Franceinfo : la baisse d'impôts promise par le gouvernement est-elle possible ?
Ça va être difficile à mettre en place. Vous pouvez peut-être promettre des baisses d'impôt pour une catégorie de ménages mais il va bien falloir les gager par une augmentation du coût de l'impôt par d'autres ménages. Ça peut être par le retrait d'un certain nombre de niches fiscales. On peut aussi penser à un effort sur la dépense publique, son contrôle et sa maîtrise mais là déjà, aujourd'hui, on a du mal à voir comment le gouvernement va réussir à maîtriser sa dépense publique sans mettre un coup de collier supplémentaire. Il est possible qu'il considère qu'on peut laisser filer un peu plus le déficit public. Ce serait ça sans doute la grande surprise.
Y'a-t-il d'autres leviers que les baisses d'impôts pour augmenter le pouvoir d'achat des Français ?
Le principal levier normalement passe par la réduction du chômage c'est-à-dire que si vous arrivez à faire une politique qui accroît les créations d'emplois et arrive à faire baisser le chômage. Lorsque le chômage baisse normalement, les salaires progressent généralement plus vite parce que les entreprises ont de plus en plus de mal à trouver de la main d'œuvre et donc utilisent les salaires pour attirer la main d'œuvre chez eux. Normalement, c'est par ce mécanisme là que le pouvoir d'achat est redistribué de la façon la plus vertueuse possible. C'est là où on a du mal, nous, macro-économistes, à réconcilier à la fois le discours des entreprises qui nous indiquent qu'elles ont beaucoup de difficultés à recruter donc, ça devrait se traduire normalement par des progressions de salaire, or on voit des progressions de salaire qui sont atones. Ça aurait été ça normalement la dynamique vertueuse : les salaires progressant, ça fait du pouvoir d'achat sans avoir besoin de baisser les prélèvements obligatoires.
La fiscalité reste la préoccupation principale des Français, on le voit avec le mouvement des "gilets jaunes" ?

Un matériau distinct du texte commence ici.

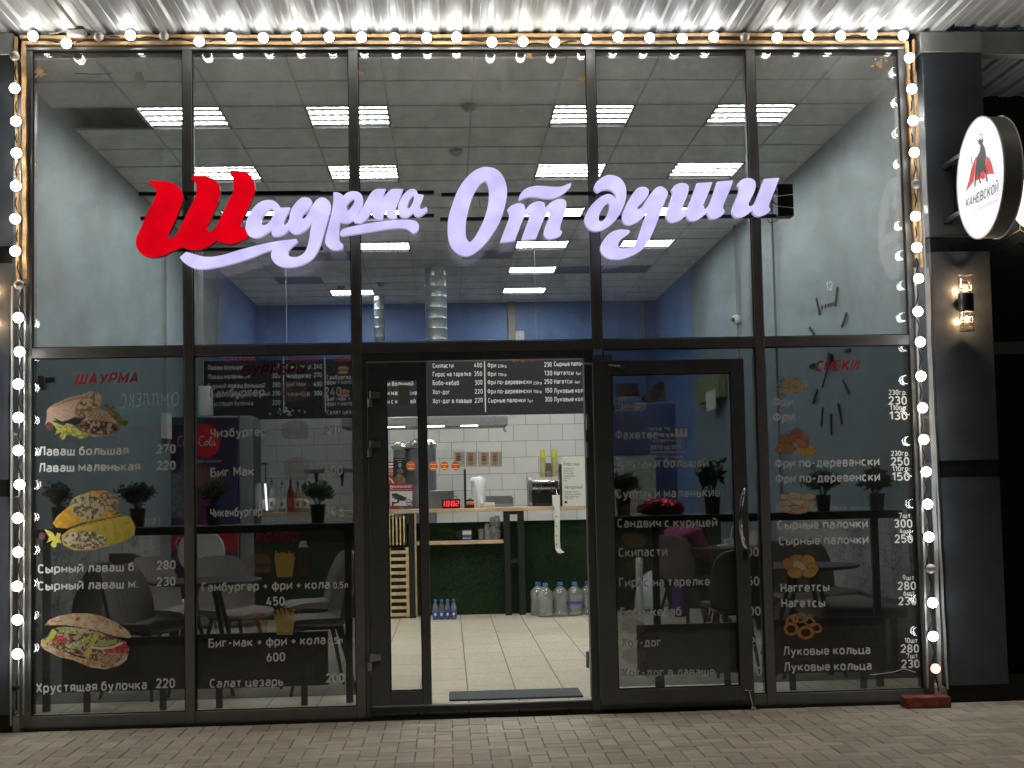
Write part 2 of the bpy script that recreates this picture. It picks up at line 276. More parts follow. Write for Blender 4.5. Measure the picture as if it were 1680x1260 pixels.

Oui, surtout quand elle est injuste. Typiquement la taxe carbone. En économie, c'est très important d'avoir un instrument avec un seul objectif associé. Normalement, un objectif d'une taxe carbone, c'est de préparer la transition écologique. Or là, le gouvernement l'avait utilisée pour réduire les déficits. Or, lorsqu'on regardait dans les faits, la taxe carbone a un peu le principe du pollueur-payeur c'est-à-dire celui qui pollue le plus paye le plus, c'était exactement l'inverse. Globalement, les déciles des ménages les plus modestes, qui avaient une contribution aux gaz à effet de serre plus faible que les hauts revenus, contribuaient beaucoup plus via cette taxe carbone. Donc pour ces deux raisons, il était nécessaire de la changer. Je pense qu'elle est tout de même indispensable mais il faut l'utiliser pour compenser les perdants de cette transition écologique.